Come si evince dalla Figura 2, gli andamenti e le tendenze sono piuttosto simili tra loro. Tuttavia la percezione grafica non sempre va di pari passo con la statistica. Quindi siamo andati a valutare secondo per secondo quali momenti si differenziassero dal livello medio di engagement dell’intera esperienza, ovvero quelli che noi definiamo picchi.
La tabella sottostante semplifica il lavoro minuzioso di analisi e permette facilmente un confronto dei risultati che si potrebbero ottenere con le diverse numerosità.
Tabella 2. Picchi di engagement per campioni diversi. In colonna i secondi in cui sono stati osservati picchi di engagement, in riga il numero di partecipanti.
Come potete notare, per questo spot, l’analisi svolta con un campione di 20 persone permette di individuare le stesse criticità che derivano dall’analisi fatta con il doppio degli utenti (40).
È interessante constatare come con 15 partecipanti si evidenzino tutte le criticità, sovrastimando le differenze per i picchi rilevati al secondo 10 e al secondo 28 (non più osservabili dalle analisi fatte con 20 partecipanti). Se da un lato è vero che già con 15 abbiamo risultati correlati in maniera forte (i.e. 0.71) con un campione di 40, dall’altro ciò non significa che non vi siano differenze tra le due osservazioni.
Concludendo, speriamo di avervi fatto capire (senza troppi mal di testa) che la scelta della numerosità non dipende da considerazioni personali ma da considerazioni statistiche strettamente legate agli scopi e all’oggetto dell’indagine. In ultima battuta ci sembra importante sottolineare che tali considerazioni possano essere estese a tutti i gruppi che si desiderano analizzare. Ad esempio se si desiderasse sapere se vi siano differenze tra maschi e femmine, avremo bisogno di almeno 15/20 persone di sesso maschile e altrettante di sesso femminile. Ciascun ulteriore confronto rispetterà le medesime regole. Arrivati a questo punto dovremmo aver compreso che la scelta della numerosità di un campione dipende soprattutto dagli obiettivi che ci poniamo: più cose vogliamo sapere, più grande dovrà essere il campione da reclutare. Ma possiamo finalmente scordarci dei numeri necessari per le interviste!
Bibliografia
McMahan, T., Parberry, I., & Parsons, T. D. (2015, June). Evaluating Electroencephalography Engagement Indices During Video Game Play. In FDG.

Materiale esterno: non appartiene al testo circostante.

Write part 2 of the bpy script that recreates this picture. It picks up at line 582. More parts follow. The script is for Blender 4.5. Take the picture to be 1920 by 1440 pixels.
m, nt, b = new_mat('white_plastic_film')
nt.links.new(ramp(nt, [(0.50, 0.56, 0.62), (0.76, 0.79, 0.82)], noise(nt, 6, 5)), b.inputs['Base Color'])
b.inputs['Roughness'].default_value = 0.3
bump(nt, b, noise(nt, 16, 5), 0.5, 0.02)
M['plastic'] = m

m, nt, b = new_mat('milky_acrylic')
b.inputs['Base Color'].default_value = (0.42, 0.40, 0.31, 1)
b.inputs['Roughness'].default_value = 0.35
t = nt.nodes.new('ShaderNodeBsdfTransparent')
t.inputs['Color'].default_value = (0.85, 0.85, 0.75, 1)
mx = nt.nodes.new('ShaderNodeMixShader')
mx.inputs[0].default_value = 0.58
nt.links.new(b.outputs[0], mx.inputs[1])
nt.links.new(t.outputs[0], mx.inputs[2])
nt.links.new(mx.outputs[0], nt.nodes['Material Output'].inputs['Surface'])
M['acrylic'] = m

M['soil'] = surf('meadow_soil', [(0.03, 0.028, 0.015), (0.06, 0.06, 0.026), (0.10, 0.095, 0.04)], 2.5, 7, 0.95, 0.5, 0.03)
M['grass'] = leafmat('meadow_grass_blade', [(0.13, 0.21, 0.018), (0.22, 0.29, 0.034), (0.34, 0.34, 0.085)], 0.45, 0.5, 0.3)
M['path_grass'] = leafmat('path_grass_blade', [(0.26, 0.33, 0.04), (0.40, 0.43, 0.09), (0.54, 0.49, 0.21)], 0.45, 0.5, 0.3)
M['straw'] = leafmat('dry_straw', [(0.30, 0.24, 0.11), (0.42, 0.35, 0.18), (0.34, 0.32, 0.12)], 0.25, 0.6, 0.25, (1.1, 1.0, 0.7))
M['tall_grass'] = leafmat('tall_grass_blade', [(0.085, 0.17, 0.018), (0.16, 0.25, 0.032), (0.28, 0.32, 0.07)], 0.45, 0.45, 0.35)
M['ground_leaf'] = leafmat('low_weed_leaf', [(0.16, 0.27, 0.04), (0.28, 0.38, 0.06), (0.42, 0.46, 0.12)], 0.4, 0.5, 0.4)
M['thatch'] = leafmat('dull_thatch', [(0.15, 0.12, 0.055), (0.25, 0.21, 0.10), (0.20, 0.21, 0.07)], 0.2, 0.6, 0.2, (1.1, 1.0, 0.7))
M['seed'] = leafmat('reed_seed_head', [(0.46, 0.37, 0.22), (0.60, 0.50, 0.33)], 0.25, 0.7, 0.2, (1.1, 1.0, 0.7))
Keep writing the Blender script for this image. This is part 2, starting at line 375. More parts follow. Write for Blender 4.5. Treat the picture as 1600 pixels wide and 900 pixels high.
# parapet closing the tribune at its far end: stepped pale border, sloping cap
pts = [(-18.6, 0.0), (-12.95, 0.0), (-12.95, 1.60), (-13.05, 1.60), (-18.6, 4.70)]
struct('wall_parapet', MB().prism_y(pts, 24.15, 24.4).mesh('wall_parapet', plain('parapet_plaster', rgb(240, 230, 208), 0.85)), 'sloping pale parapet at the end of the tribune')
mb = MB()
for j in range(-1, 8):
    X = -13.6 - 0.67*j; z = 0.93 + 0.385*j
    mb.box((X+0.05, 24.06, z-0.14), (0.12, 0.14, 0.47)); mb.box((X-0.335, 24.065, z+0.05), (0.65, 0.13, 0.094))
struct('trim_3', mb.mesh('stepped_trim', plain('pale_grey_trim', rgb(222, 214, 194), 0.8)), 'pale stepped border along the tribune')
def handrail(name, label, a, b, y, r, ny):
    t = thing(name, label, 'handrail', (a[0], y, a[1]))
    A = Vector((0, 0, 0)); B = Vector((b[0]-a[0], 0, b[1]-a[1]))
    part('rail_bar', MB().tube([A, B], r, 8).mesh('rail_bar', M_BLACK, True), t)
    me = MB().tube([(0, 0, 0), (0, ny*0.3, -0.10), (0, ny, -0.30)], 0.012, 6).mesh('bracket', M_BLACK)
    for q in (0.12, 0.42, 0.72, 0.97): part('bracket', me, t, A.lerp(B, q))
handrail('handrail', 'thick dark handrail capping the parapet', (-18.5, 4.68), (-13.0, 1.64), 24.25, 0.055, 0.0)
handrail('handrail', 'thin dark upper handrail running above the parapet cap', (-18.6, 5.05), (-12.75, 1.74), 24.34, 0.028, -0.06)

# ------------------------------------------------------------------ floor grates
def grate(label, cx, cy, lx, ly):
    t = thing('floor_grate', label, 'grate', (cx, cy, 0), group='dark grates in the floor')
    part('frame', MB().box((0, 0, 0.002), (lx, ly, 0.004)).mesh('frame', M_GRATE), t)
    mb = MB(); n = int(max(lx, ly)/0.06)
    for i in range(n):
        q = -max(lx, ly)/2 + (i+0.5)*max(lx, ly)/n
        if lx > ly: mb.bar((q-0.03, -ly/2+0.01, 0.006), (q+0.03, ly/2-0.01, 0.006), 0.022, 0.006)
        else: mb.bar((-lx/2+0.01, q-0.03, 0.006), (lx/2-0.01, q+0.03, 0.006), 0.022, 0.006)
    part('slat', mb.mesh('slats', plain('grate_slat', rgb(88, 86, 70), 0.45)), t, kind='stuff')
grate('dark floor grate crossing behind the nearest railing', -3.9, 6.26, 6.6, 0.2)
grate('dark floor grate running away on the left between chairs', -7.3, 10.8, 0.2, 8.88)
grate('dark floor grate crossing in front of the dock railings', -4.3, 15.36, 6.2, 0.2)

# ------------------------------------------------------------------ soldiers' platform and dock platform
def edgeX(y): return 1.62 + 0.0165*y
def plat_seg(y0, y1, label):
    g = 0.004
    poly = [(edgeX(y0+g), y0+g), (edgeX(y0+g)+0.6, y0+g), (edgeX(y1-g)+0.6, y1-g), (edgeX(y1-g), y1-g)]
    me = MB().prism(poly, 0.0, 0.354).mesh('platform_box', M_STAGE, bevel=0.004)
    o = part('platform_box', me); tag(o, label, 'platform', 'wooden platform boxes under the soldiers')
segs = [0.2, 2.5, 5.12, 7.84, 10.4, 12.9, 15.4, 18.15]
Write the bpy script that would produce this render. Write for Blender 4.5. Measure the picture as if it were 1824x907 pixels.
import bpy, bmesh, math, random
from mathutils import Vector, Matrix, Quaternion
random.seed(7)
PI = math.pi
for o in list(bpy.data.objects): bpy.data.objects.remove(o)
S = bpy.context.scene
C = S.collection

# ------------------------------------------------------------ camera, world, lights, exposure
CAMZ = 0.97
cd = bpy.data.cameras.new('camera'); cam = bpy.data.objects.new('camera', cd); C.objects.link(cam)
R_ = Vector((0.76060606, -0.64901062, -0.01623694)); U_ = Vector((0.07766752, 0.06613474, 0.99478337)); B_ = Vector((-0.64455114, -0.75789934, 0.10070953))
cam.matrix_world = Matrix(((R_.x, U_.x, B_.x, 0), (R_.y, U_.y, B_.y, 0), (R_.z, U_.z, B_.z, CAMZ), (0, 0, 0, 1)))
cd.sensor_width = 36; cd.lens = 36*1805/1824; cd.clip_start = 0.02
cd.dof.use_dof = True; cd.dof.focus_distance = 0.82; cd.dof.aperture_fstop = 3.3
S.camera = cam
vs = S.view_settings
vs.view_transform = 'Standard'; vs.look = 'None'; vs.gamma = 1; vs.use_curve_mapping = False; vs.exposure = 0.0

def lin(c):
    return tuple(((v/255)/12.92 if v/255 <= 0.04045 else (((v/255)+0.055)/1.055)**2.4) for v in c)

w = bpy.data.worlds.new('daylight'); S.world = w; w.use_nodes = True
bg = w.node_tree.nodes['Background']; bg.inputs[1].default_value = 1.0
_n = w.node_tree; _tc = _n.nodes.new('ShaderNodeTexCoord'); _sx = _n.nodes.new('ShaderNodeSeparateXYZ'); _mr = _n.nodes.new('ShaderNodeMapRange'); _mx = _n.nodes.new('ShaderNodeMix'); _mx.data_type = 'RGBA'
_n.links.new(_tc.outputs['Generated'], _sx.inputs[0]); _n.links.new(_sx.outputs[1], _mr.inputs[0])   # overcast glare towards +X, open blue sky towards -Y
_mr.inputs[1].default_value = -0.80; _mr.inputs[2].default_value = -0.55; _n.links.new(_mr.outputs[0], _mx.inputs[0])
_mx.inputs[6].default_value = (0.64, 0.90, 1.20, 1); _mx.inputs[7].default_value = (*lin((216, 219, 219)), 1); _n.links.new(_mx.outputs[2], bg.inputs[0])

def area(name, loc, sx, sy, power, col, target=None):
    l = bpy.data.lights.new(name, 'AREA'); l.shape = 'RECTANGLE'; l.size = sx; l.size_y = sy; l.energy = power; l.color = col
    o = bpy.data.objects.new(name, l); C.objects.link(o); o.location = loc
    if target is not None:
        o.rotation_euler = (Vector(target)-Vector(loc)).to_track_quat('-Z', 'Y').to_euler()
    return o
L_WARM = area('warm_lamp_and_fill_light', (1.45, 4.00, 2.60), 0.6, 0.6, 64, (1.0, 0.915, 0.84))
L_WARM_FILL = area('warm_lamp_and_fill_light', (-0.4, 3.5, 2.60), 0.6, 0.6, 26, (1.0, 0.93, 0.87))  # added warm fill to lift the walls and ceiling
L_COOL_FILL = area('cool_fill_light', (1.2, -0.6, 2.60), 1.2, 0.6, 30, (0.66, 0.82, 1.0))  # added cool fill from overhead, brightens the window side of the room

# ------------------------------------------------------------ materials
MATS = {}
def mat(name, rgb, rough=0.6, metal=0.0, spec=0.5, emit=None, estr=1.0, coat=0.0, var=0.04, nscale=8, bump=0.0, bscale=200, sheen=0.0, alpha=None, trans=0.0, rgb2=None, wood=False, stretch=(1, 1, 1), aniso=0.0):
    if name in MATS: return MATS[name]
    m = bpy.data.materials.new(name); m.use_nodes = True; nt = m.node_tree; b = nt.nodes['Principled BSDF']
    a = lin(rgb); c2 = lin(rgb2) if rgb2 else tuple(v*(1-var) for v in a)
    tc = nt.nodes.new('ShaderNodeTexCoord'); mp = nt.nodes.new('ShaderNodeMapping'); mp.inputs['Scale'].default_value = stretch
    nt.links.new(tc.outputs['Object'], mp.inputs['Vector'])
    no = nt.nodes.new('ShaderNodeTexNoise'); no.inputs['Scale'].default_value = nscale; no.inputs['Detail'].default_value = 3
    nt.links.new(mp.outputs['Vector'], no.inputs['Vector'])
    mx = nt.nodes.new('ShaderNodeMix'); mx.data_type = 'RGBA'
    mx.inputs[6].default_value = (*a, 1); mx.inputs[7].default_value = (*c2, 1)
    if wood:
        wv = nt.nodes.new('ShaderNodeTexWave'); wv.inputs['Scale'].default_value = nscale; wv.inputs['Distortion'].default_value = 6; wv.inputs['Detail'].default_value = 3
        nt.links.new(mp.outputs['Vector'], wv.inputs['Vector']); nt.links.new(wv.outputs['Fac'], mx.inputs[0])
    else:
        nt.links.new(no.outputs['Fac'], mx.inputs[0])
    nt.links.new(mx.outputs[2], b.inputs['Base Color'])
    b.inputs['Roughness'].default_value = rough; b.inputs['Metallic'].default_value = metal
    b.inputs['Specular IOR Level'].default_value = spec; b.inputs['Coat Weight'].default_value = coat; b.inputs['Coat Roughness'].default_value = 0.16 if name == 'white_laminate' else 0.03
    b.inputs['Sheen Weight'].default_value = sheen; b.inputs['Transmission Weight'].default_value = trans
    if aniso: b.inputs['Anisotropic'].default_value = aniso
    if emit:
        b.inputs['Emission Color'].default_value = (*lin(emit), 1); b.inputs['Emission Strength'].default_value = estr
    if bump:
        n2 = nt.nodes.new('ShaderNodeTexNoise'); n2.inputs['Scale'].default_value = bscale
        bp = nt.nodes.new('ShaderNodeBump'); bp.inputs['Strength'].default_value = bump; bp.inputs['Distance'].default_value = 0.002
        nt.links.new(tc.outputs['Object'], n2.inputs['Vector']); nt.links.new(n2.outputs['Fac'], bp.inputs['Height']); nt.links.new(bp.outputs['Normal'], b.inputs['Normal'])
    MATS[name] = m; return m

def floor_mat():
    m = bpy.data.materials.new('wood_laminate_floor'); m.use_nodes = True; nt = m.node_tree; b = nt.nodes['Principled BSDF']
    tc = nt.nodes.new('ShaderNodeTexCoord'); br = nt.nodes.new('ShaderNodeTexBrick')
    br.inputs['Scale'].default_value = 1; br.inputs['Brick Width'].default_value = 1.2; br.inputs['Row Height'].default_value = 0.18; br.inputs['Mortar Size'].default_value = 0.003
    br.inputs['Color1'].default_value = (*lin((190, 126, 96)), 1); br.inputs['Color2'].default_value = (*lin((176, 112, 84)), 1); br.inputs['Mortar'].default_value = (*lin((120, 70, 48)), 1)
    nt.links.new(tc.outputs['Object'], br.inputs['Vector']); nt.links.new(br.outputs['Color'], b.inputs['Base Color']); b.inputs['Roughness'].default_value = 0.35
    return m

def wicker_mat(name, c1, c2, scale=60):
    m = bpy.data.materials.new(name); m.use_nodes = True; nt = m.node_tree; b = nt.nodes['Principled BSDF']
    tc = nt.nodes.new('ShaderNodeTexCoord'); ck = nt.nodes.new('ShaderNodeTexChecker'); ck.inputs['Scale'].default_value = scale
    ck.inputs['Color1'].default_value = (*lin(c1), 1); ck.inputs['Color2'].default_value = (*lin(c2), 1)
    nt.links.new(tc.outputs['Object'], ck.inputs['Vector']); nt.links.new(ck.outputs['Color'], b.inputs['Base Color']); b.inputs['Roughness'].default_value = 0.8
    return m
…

Ohme, R., Reykowska, D., Wiener, D., & Choromanska, A. (2009). Analysis of neurophysiological reactions to advertising stimuli by means of EEG and galvanic skin response measures. Journal of Neuroscience, Psychology, and Economics, 2(1), 21.
Ohme, R., Reykowska, D., Wiener, D., & Choromanska, A. (2010). Application of frontal EEG asymmetry to advertising research. Journal of Economic Psychology, 31(5), 785-793.